LESSON36
紫陽花を主役に、しっとりとした風情溢れる花あしらいを
横瀬多美保さんが暮らす東京も梅雨入りし、空が厚い雲に覆われている日が多くなりました。
雨の季節は、外出するよりも家で過ごしたい気分になるものです。
親しい友人たちを自宅に招いてのおもてなしの日はもちろん、家族と共にゆっくりと過ごす時間にも。

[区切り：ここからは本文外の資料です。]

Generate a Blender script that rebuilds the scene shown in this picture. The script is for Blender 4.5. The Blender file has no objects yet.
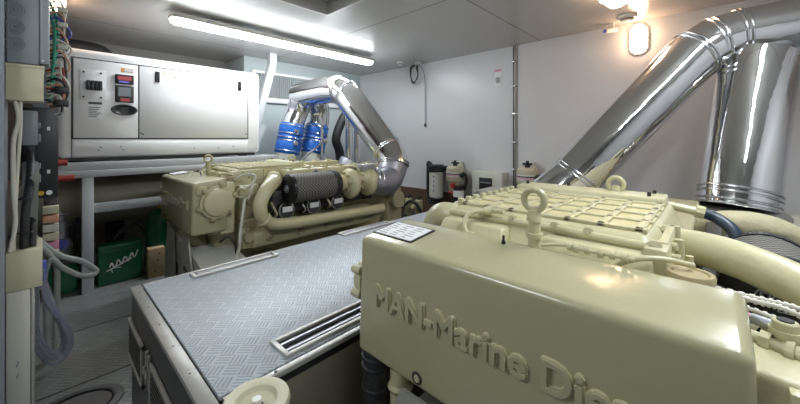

雨音に耳を傾けながら、静かに過ごす部屋の中には、雨空に映える紫陽花をあしらって。
梅雨の季節ならではの美しいデコレーションを拝見します。
奥行き29㎝のスペースに、キャンドルスタンドとフラワーベースを重ねて置いた窓辺のあしらい。紫陽花はフローラルフォームなどに挿すアレンジは不向きなので、きちんと水に浸ける方法で生けている。Tips1
紫陽花×青楓で和の庭のように
紫陽花は、横瀬多美保さんが大好きな花の一つ。
毎年、見頃になると名所である鎌倉の明月院を訪れて、満開の紫陽花を楽しんでいます。
「“紫陽花寺”と呼ばれている明月院の庭は、本当に素晴らしいです。特徴的なのは、その色彩。そのほとんどが青一色で、澄んだ神秘的な雰囲気があるんです。今日は、その大好きな庭の景色を思い出しながらデコレーションしています。ですから、紫陽花の色はブルー系だけを使いました」
窓台を見てみると、手前の流木のキャンドルスタンドに苔玉の青楓が置かれ、奥の銀色のフラワーベースに紫陽花が挿されています。そこに広がっているのは、しっとりとした和の庭の空気感。
「素敵だなと思う自然の風景こそ、コーディネートの一番のヒントになるんです。青楓の枝は下へ流れるようなラインを出すと自然な雰囲気が出ます。その後ろから、ふんわりと紫陽花がのぞくように。これもまさに明月院で見た一場面なんです」と多美保さんは微笑みました。